Vintage Varsity: The sexed-up noughties
Our resident Archivists dive beneath the sensationalism and sex-obsession of early 2000s Varsity
History repeats itself; first as tragedy, then as farce. The third act (and then in Varsity), dawned on me this summer, while immersed in our digital archives (2000-2023) – at the point when headlines began to stand out not for their uniqueness, but for their ubiquity. News became its inverse: ‘LOW TURNOUT FOR CUSU CAMPAIGN EVENT’, ‘KING’S BREAKS RENT PROMISES’, ‘LABOUR TOPS VARSITY POLL’, ‘COLLEGES INVEST “UNETHICALLY” IN ARMS INDUSTRY’, and ‘CRISES AT THE UNION’ were written in 2015, 2000, 2004 and 2008 respectively – and yet could have all been feasibly printed since last term.
After misreading ‘ACADEMIC UPSET’ (2006), I started to look for the headline containing the least actual news: Varsity’s period as a daily paper (beginning Monday the 14th of June 2010, and over by Thursday) produced ‘BUILDING WORK DISRUPTS STUDENTS’, but was ultimately outdone by an issue from March 1971, reported on in 2001. In a forlorn attempt at self-affirmation, the article is titled ‘NO NEWS IS GOOD NEWS’, and reads, “it’s time to reflect on Cambridge’s greatest non-event – the term. Politically and artistically it was a bummer, boredom unparalleled.”
If (and it is a reasonable question to ask), there has been any change in student news since the early 2000s, then it is one of style rather than content. The 2000s can be described as the tabloid era – when Varsity itself references “the constant jibes … that we are “too tabloid” or “too sensationalist”” (2001). Things aren’t “good” in early 2000s Varsity, they’re “better than sex”. Academic musings are the “semen of intellectual masturbation”, and double entendre the criteria for good writing.
Occasionally articles are genuinely outrageous: in terms of quotable material, it would be entirely possible to run a feature aimed solely at cancelling today’s marketing executives/lead consultants for what they wrote in the early 2000s.
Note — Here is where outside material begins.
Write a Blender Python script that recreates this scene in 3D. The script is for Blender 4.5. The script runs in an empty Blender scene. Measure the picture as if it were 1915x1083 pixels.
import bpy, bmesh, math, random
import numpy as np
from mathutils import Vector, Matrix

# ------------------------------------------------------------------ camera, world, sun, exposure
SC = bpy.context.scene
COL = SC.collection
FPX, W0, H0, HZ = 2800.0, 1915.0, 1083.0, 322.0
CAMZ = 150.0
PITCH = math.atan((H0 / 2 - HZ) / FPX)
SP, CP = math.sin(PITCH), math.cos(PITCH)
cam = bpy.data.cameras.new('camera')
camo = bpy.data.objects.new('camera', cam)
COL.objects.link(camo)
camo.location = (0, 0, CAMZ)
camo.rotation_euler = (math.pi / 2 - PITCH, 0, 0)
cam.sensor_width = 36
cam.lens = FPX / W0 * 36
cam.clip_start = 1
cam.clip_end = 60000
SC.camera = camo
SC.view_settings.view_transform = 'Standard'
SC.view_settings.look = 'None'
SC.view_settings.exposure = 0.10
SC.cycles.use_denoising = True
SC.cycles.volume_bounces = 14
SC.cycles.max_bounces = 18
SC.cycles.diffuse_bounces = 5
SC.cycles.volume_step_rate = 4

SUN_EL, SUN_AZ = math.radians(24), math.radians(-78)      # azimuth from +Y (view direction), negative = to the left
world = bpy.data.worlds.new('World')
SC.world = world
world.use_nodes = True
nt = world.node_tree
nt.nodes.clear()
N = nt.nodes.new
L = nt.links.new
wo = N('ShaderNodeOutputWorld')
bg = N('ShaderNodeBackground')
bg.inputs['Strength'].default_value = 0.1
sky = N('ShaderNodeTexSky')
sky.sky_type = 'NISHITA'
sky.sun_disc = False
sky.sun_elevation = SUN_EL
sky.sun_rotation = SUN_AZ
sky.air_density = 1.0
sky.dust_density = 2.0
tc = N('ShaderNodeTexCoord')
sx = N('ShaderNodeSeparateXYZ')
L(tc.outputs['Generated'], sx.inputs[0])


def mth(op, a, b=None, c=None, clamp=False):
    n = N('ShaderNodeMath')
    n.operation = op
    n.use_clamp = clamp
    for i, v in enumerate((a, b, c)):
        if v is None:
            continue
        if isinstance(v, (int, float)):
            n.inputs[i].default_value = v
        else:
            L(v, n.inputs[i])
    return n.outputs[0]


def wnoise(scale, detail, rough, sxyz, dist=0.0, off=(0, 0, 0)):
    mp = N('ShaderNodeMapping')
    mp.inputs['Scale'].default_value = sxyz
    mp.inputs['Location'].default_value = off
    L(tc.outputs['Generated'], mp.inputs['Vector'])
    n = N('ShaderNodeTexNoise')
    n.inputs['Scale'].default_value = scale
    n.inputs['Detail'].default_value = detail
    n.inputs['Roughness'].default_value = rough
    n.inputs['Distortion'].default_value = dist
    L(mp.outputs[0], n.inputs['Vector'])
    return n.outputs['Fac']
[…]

The paper’s tendency towards “shameless exploitation of the female body”, as one tongue-in-cheek editor writes in 2001, is particularly noticeable.
Generally however, there is a sense of desperation to the sex fixation, and the assertion that “This is outrageous! This is contagious!” (Peep Show) reaching its zenith with ‘THE SEX ISSUE’ of 2004. Ironically, if we can trust the surveying methods of 2002 Varsity, then we are having more sex now than we were then: the percentage of virgins dropping from 25% to 16%, and the average number of sexual partners increasing from four to seven.
And yet despite having more sex – or perhaps because of it – we seem to have lost our eagerness to establish ourselves as wild young things, and prove that “Cambridge is losing its stuffy image”. Perhaps in some ways it has; in 2004, one in ten students were still sleeping with their lecturers, and 85% of all students were heterosexual – a figure which dropped to below 50% last year. And yet, at the risk of creating another historically vacuous headline, it is hard to declare that 2000s Varsity achieved its ambition: safer instead, to write that Cambridge is yet to be un-stuffed.